Foes of allowing guns in parks point out that the move is opposed by current NPS Director Mary Bomar, seven former directors and the Association of National Park Rangers, among others.

“The No. 1 best argument is that the resource managers are against it,” said Peter Hamm, spokesman for the Brady Campaign to Prevent Gun Violence.

'Resistance to change'
But Yates, a member of the Virginia Citizens Defense League, said he believes the park service’s opposition is a matter of “institutional resistance to change.”

“They simply have a culture that is averse to the concept of self-defense,” he said.

He and the NRA’s Arulanandam said that rangers shouldn’t base their fears on past experiences with guns in parks, since those incidents involved people who were breaking the law to begin with.

Not necessarily, said former Ranger Morris, who served as superintendent of Shenandoah, Sequoia-Kings Canyon and Saguaro national parks during his career. He recounted cases in California where campers, legally transporting guns in vehicles, were frightened by black bears.
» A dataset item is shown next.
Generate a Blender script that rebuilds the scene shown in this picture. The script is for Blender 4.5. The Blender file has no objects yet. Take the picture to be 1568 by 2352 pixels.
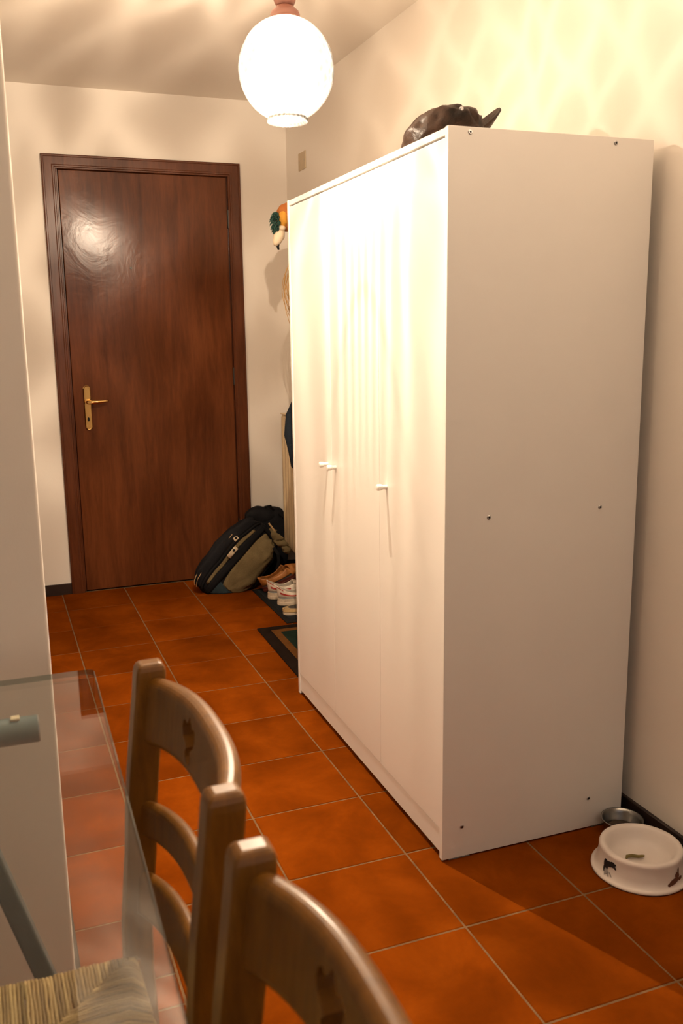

“They somehow found their gun, got it loaded and shot the bear,” he said. “In one case, they hit the bear and they did not kill it. The bear just danced around the campground kind of angry until a ranger came and had to kill it.”

Black bears and many other animals in parks hardly ever pose serious threats to humans, Morris said, but “people who visit these parks are really out of their comfort zone and … they perceive threats that just don’t exist.”

Rangers also worry that allowing concealed guns in campgrounds could lead to more human vs. human conflict.

A potential for irony?
Hamm of the Brady Campaign, who once worked at Interior himself, stressed that many sites administered by the NPS are urban and the rule change could have interesting consequences by overriding state laws that work in concert with state right-to-carry permits.

Under Georgia state law, for example, “You can’t bring a gun into the Georgia state Capitol but under this loosening of the laws, I don’t see how you could argue that you wouldn’t be allowed to carry a concealed weapon into the Martin Luther King historic site,” he said. “There’s some irony there.”

Both sides use consistency to make their case, with the NRA saying that one set of rules for all national parks would be easy to follow. But opponents argue that rules still would vary depending on the state the park is in; also, they say, some national parks extend across state borders, creating potential conflicts.